The Pre-Islamic and Early Islamic Calendar

"Rococo clock" by Fæ is licensed under CC BY 2.0

Sorting out the pre-Islamic calendar is remarkably confusing because the Arab calendar, like all Semitic calendars, was originally a lunar calendar with an extra intercalary month inserted every few years to keep the calendar aligned to the seasons. While some Islamic scholars insist this was not so, the very names of the Islamic months, which are tied to specific climate-related events, are completely nonsensical unless they actually were linked to actual seasons of the year. You don’t call your month “the dry time” or “first spring” if it can happen at any time of the year.

However, at some point on or after the hijra, Muhammad abolished the intercalary month, because he though it related to an ancient practice of “postponement,” or the delay of celebrating religious festivals, usually because of war. To Muhammad, it was repulsive to move around truce-months because people wanted to keep fighting, and he didn’t understand the difference between that practice and adding an extra month to keep the months properly aligned to the correct seasons. So he abolished them both.

For some reason, the Islamic scholars who do accept that the ancient Arabs used the same calendar as everyone else want to align it to other Semitic calendars (such as the Jewish calendar) in an impossible way, with Dhu al-Hajjah (the month of pilgrimage) being equated to Nisan (the first month of the religious calendar) in the Jewish calendar. This simply baffles me. It puts the month of heat when it isn’t hot and the dry months when it’s not dry and the “first spring” when flowers aren’t blooming and fresh grass isn’t growing. The only solution I can imagine is a desire to make the Passover in the holiest month of Islam based on some impossible hadith about the exodus I haven’t yet read.

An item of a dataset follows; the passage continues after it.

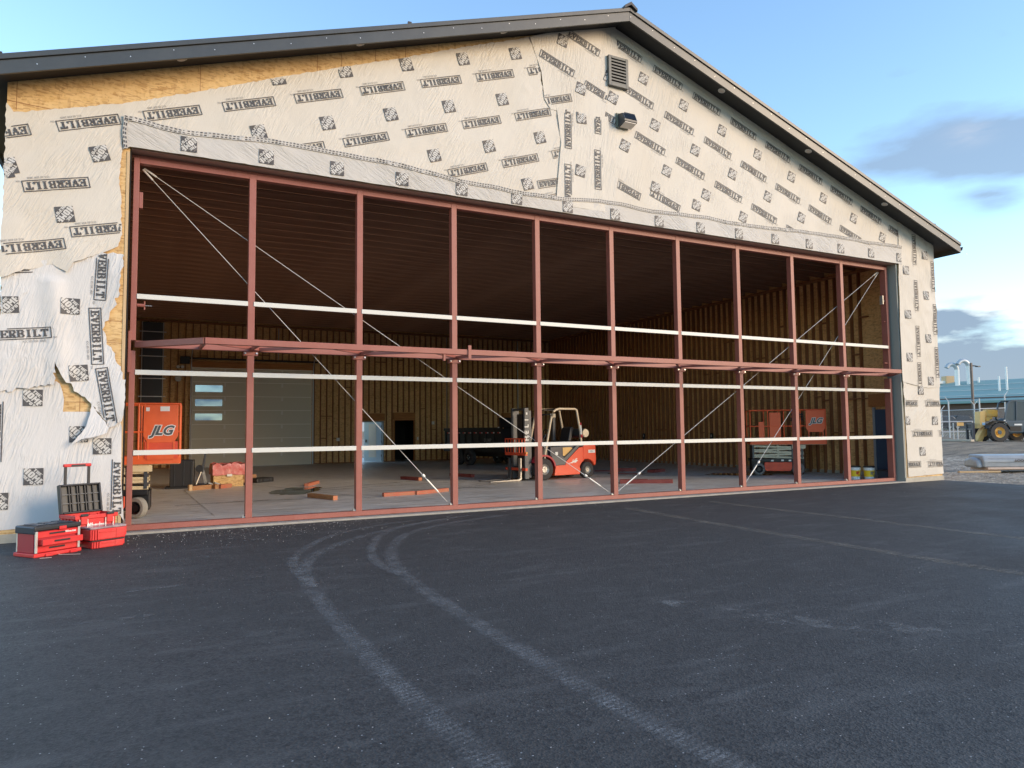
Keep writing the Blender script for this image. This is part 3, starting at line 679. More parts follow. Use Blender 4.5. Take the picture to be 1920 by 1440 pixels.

The other dominant view, that al-Muḥarram (the first month of the Islamic calendar) is Tisheri (the first month of the secular/kingly religious calendar of the Jews), is more more likely. All the names of the months line up reasonably closely with their descriptions. Yet the alignment still seems off–half the time, it’s still rainy when the first dry month comes, and it’s not super hot when the hot month comes, and the camels’ milk drying up seems a bit off in timing, too.

I think the people who wanted this calendar were also trying to align Nisan, but to the holy month of Rajab instead, and they wanted to align the first month of the Islamic year with the first month of the Hebrew political calendar. I think this is misguided. I really don’t believe the Arabs were that influenced by Jewish traditions over any other. I think the first sacred month was just in the middle of camel-birthing season, and that’s why it was a truce-month.

The dates given for the major raids on the Qurayshi caravans also fit my timeline a lot better, as they’re concentrated in February through April using the conventional Islamic date conversions when the Islamic sources universally assert that the summer caravans went to Syria. My calendar makes them make sense–the raids on caravans end up being in the very late spring or the summer, just like they should be.

This means, unfortunately, that every single date that I have in the Gregorian calendar record of my timeline needs to be corrected, because they are all terribly wrong!